Wednesday 2 May 2007

For all of us, going green means getting down, brown and dirty

Sydney Morning Herald
Wednesday 2/5/2007 Page: 11

When are we going to get over this saurian idea that eco-mindedness is leftwing? John Howard, green clad but still myopic, says he'll address climate change only when he's close enough to read the price tag.

Malcolm Turnbull, the Environment Minister, derides the Climate Institute Australia as a "left-wing think tank". Morris Iemma talks green but rather than simply fitting every house with a rain tank, relentlessly pursues a desal plant that will chug electricity and wreck Botany Bay. And Clover Moore, who rightly wants dedicated cycleways and water reservoirs in the great man-made caverns under Sydney, will find herself choker-deep in bureaucratic merde when she tries to make it happen. Meanwhile, the rest of Sydney's councils are still busy making it hard for people to recycle stormwater, purify on-site sewage or secede from the grid.
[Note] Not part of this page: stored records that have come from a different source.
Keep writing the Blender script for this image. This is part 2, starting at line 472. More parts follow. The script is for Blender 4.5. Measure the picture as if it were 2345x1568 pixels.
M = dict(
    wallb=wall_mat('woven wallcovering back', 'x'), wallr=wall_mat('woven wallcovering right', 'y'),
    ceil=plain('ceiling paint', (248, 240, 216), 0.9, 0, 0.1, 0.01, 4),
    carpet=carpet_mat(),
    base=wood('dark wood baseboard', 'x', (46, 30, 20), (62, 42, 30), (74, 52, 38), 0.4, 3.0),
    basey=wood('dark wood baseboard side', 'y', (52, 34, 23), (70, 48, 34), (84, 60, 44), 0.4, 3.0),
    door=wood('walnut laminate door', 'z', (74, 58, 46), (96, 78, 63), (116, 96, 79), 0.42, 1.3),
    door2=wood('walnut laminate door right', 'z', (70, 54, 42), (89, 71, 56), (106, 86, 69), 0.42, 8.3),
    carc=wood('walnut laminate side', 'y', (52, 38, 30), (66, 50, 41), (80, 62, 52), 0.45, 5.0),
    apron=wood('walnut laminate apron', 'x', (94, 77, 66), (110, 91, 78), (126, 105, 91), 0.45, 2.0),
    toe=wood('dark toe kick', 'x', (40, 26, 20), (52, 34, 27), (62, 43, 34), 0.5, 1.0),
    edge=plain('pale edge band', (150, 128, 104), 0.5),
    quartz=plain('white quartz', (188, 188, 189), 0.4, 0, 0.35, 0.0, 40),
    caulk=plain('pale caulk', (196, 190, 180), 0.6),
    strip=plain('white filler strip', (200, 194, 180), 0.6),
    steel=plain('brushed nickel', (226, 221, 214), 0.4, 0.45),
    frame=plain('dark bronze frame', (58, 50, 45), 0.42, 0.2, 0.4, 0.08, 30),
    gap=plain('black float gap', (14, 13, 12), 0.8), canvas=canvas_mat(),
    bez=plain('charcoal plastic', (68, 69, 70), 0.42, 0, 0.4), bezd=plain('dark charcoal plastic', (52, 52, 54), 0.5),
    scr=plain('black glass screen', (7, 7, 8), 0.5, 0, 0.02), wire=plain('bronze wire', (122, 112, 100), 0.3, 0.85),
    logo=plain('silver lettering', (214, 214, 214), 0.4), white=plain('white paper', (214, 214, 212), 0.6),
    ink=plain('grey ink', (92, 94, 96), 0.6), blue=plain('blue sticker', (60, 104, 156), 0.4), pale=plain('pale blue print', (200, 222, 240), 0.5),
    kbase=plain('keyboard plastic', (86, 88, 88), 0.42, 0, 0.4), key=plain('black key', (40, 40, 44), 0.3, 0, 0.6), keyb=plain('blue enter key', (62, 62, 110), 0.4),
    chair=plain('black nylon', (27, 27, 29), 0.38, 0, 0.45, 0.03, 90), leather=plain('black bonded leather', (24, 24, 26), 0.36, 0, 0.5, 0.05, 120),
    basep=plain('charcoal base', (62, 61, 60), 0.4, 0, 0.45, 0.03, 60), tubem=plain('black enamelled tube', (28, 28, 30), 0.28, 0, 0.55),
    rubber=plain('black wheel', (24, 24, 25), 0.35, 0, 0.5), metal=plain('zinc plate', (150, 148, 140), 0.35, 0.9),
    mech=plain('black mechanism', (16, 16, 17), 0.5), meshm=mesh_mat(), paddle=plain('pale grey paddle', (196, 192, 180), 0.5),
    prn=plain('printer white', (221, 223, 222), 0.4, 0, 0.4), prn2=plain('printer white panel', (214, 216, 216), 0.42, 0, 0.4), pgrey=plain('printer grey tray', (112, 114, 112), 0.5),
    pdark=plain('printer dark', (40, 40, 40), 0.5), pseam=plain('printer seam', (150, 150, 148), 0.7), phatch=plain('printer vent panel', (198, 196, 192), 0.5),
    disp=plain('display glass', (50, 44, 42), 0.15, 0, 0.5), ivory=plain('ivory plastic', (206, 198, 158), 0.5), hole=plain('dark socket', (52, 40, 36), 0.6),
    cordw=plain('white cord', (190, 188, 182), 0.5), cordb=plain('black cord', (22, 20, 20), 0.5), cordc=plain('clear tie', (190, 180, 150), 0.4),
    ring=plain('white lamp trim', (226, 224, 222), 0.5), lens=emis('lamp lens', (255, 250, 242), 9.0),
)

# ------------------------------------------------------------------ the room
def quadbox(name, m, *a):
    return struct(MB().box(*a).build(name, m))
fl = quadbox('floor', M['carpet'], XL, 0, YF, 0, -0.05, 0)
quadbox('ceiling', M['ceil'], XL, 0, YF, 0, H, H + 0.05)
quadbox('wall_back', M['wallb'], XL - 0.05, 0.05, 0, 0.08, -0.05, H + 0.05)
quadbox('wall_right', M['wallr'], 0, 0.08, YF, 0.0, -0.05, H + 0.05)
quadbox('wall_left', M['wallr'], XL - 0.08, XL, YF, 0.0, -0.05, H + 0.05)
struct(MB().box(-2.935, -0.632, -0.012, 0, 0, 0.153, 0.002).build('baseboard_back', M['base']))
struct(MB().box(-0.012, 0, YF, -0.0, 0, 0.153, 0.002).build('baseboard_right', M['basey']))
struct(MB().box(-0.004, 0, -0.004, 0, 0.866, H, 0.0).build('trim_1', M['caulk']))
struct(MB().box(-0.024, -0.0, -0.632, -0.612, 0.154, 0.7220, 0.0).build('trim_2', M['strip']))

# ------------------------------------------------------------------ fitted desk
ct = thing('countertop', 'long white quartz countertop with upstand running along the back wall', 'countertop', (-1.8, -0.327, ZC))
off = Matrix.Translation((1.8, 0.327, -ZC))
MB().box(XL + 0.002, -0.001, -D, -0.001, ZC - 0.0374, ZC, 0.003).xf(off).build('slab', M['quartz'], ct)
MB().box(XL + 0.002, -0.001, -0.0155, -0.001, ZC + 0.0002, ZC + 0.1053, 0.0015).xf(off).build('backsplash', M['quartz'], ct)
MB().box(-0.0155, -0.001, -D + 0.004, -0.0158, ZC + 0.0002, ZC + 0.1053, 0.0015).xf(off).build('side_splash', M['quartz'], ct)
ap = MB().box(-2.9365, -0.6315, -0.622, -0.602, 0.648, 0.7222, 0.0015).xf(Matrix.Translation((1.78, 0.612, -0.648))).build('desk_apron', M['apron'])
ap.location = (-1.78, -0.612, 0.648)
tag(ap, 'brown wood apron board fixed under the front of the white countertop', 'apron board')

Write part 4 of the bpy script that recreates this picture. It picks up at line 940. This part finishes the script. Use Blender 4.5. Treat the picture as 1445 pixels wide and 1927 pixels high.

For most of us the problems of going green, as opposed to talking about it, are many-sided: aesthetic, economic, political. Aesthetically, the obstacles are mainly about the sheer, icky brownness of green: the lawn gone brown with drought, the bog paper that's brown when you buy it, the bath that stays brown after cleaning. Brown is the child's first heartbreak, having mixed all the colours in hope of yet greater glory. It's the colour of the swamp, of earth's reclaiming us as territory, of entropy. The colour of war, of dark ages and of old, nicotiney, communist Europe. Brown is what makes the hairshirt irredeemable fashion death. That's problem No. 1.

Problem two is economic: the sheer cost of water tanks, plumbing, photovoltaics, microturbines, smart cars and phosphate-free detergents. This, against the abject cheapness of energy and water, means that any technology you install will be obsolete well before it pays for itself, especially if you count interest. Lesli Berger, the developer of the new no-name green office building in Double Bay, says sustainability cost him half a million, in a $5 million building. And that's not counting the $1.2 million Woollahra Council is still trying to slug him for eschewing car parking, or the several thousand Sydney Water wanted for not connecting to the mains.

Problem three is the usual political googly, in reverse. It's not that sustainable buildings are unpopular, but that politicians think they are, or might be. This, it seems, deprives all pollies with power to change anything of the courage to do it.

As anyone with half an ear to the ground knows, Australia is well behind the world in developing renewable energy and distributed grids. As the Australian Business Council for Sustainable Energy says, `Australia's global position has slipped over the last five years" because of our refusal to use either tax or pricing incentives to encourage renewables. And, in Australia, virtually everyone is ahead of the Government.

Some local weather makers, such as Tim Flannery, have argued that's the way of it; that sustainability, like charity, must start at home. Think global, act local. To some extent, as the amount of eco-guerilla action in Australia suggests, he's right. But where things need the power and abstraction of government is where our governments, in refusing to be part of the solution, are part of the problem.

In theory, anyone could do what Michael Mobbs did with his sustainable terrace house in Chippendale, or what Berger (with Mobbs's help) did in Double Bay - secede from the water and sewage grids and, in the case of the house, feed surplus electricity back in. Berger's four-storeyed Double Bay building, by Eeles Trelease Architects, collects its drinking water and recycles its sewage. It doesn't generate electricity, partly because EnergyAustralia insisted on taking about $700,000 worth of ground floor space for a substation.

But, as speculative office buildings go, it's distinctly green-hued. How green? As green as Melbourne City Council's CH2 overlooking Swanston Street, or 40 Albert Road, both six-star green buildings, both touted as "Australia's greenest"? The simple answer is: no one knows. This is partly because, as the Green Building Council of Australia's Romily Madew notes, the buildings' legendary six-star ratings relate only to design intent: their performance is still unmeasured. And partly because there are dozens of green rating systems, with more being produced every minute; all different, all incompatible.

In terms of renewable and distributed energy, it's the same. In 2001 the Howard Government set a renewables target so risible it was superseded within months. So now it's up to the states. Victoria has mandated 15 per cent by 2016 and NSW may follow. But the obvious accompaniments are tax breaks for renewables and a "smart grid" system, like those in trial across Europe and the US, to encourage local or distributed generation by offering "parity pricing", where consumers are paid for their excess or "feed-in" at the purchase rate.

Like 19th-century Britain, crisscrossed by a dozen private railroads with incompatible gauges, this needs intelligent government. Government that sees the stupidity of tailgating climate change. Clean your contacts, John; if you're close enough to read the price tag, you're already road kill.